Leurs deux équipes finissent par se rencontrer sur le terrain lors de poules d’une compétition francilienne, un 8 mars, journée de la femme. Tout était prévu, elle achète la bague, apprends au passage ce qu’est un écrin, préviens les joueuses et les coaches des deux équipes. Entre deux cross, elle la demande en fiançailles. Quand son genou touche le bois du terrain, c’est son discours qui s’élève. Assumer son homosexualité et sa relation sur le terrain, c’était pour elle une nécessité. « Le basketball c’est un terrain d’expression pour moi. J’ai eu du mal à assumer pleinement mon homosexualité dans le basket. C’est pour ça que j’ai voulu la demander en fiançailles sur un terrain. Si j’assume qui je suis dans ma vie, il faut aussi que je l’assume dans le sport. »

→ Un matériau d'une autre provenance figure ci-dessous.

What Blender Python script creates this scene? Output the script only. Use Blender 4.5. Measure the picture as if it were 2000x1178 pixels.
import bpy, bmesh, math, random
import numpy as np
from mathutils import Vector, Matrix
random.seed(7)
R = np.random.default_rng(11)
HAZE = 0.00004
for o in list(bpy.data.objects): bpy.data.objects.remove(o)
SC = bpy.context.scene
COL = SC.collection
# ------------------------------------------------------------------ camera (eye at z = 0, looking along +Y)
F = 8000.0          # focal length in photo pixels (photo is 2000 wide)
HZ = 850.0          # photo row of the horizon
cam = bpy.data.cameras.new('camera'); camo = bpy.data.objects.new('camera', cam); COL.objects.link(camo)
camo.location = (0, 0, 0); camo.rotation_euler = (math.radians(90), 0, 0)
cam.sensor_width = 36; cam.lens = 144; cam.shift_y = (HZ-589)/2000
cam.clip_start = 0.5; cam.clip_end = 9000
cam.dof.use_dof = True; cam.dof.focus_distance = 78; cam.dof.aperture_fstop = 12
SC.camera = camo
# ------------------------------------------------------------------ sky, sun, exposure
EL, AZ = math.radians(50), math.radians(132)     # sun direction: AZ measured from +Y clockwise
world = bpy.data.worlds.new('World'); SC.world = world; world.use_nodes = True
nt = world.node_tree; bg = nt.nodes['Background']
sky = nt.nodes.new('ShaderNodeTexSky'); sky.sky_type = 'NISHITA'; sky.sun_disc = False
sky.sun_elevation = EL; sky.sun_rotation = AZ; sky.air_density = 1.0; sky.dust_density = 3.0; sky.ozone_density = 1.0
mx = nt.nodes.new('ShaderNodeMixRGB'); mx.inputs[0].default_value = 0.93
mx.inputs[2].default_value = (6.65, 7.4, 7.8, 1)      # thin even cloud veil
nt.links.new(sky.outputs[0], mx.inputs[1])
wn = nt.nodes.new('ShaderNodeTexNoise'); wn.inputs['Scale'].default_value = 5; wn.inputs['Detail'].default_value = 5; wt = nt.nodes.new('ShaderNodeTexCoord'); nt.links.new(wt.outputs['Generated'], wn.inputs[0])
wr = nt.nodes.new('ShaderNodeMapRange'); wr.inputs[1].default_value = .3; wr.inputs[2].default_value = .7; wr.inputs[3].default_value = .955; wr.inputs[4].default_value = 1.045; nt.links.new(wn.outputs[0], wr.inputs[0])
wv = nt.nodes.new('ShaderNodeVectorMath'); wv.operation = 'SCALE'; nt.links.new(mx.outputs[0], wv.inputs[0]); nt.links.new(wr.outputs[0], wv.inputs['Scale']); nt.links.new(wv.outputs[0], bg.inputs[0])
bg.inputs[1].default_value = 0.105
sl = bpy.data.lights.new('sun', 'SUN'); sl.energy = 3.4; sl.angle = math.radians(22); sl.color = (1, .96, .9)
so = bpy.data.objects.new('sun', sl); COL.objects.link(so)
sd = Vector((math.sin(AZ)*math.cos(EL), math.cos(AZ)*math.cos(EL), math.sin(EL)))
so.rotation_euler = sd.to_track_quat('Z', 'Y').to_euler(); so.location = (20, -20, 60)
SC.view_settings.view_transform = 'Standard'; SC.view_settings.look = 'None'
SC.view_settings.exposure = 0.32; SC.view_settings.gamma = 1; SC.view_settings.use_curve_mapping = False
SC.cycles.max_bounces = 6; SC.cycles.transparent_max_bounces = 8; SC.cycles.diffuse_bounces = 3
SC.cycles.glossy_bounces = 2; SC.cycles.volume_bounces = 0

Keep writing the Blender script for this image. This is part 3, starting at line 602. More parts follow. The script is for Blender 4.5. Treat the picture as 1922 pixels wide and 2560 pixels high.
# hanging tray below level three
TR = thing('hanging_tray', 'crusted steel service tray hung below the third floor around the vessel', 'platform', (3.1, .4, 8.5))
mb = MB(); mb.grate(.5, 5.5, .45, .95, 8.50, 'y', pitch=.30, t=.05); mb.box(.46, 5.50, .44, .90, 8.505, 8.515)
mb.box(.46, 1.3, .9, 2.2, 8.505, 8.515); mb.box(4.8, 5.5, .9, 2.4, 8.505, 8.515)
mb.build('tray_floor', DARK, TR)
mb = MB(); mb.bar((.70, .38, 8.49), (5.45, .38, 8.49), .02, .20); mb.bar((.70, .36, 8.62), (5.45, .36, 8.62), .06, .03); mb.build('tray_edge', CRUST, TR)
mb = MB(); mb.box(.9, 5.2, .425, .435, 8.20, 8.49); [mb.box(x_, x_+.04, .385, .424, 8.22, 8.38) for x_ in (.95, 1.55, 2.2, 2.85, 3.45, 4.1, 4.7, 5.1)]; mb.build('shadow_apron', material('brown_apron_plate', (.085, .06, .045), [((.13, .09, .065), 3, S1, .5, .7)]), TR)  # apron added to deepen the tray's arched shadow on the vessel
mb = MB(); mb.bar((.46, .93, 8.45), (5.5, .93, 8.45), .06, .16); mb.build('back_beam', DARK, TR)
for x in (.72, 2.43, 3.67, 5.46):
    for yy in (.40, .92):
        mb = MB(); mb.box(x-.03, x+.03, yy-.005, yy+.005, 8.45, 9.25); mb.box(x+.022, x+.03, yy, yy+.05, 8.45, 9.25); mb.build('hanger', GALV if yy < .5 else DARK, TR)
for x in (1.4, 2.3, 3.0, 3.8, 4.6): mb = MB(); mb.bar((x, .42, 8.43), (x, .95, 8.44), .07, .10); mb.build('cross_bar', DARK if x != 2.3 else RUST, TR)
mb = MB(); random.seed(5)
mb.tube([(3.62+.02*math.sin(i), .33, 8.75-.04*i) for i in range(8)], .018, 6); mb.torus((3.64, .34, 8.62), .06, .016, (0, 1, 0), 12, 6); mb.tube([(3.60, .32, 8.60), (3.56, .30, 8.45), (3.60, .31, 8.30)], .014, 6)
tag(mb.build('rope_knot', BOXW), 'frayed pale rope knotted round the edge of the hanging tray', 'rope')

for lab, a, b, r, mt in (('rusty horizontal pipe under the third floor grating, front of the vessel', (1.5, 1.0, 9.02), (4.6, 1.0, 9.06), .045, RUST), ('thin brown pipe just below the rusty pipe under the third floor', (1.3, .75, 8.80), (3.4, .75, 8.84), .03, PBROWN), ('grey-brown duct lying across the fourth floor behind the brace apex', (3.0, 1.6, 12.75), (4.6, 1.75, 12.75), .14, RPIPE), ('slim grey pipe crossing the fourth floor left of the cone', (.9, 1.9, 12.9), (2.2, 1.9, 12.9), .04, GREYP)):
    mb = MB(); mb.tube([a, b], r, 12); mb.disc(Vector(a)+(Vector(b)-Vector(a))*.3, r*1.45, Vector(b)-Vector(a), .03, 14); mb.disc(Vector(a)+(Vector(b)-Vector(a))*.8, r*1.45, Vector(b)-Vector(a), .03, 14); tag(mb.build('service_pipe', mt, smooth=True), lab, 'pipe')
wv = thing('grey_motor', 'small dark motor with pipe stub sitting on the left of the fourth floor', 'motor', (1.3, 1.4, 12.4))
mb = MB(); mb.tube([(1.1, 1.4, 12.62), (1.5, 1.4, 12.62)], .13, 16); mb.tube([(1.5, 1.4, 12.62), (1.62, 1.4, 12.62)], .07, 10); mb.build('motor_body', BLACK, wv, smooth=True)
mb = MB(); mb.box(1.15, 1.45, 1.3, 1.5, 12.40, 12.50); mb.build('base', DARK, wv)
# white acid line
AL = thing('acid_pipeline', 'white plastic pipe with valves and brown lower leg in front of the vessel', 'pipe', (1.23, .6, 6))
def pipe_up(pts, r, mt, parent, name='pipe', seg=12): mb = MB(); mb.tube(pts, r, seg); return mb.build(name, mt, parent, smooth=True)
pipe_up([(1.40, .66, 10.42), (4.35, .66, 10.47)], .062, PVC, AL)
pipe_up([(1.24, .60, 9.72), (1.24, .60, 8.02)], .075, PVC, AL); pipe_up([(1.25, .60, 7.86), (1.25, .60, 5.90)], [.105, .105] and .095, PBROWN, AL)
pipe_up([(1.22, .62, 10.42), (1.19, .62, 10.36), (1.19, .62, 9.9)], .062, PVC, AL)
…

À travers son acte, elle aborde un sujet encore tabou dans le milieu sportif. Et s’affirmer publiquement, c’est – par ricochet – montrer la voie à tou(te)s les autres. Winona est une femme engagée sur le terrain et en dehors, qui prône l’amour comme solution à l’image de Diandra Tchatchouang. En première ligne lors des manifestations pour Adama Traoré et Georges Floyd, la joueuse militante dirige aussi une association pour aider les jeunes de Seine-Saint-Denis et anime un podcast nommé « Super Humains » où elle nous fait découvrir les parcours hors du commun d’athlètes. Une femme inspirée et inspirante dans sa discipline, ce qui a nourri son engagement en dehors. Pour Winona, ce n’est pas un hasard, le basket est plus qu’un sport, c’est un vecteur éducatif. « Le basketball m’a beaucoup appris en dehors du terrain, c’est un sport collectif tu dois penser aux autres avant de penser à toi, vous évoluez ensemble et partager l’amour du basket. »
Aujourd’hui, Winona espère elle aussi insuffler son message : « one love ». Celui d’une histoire d’amour avec le sport qui l’a amené à aimer les autres, Romane, et finalement surtout elle-même.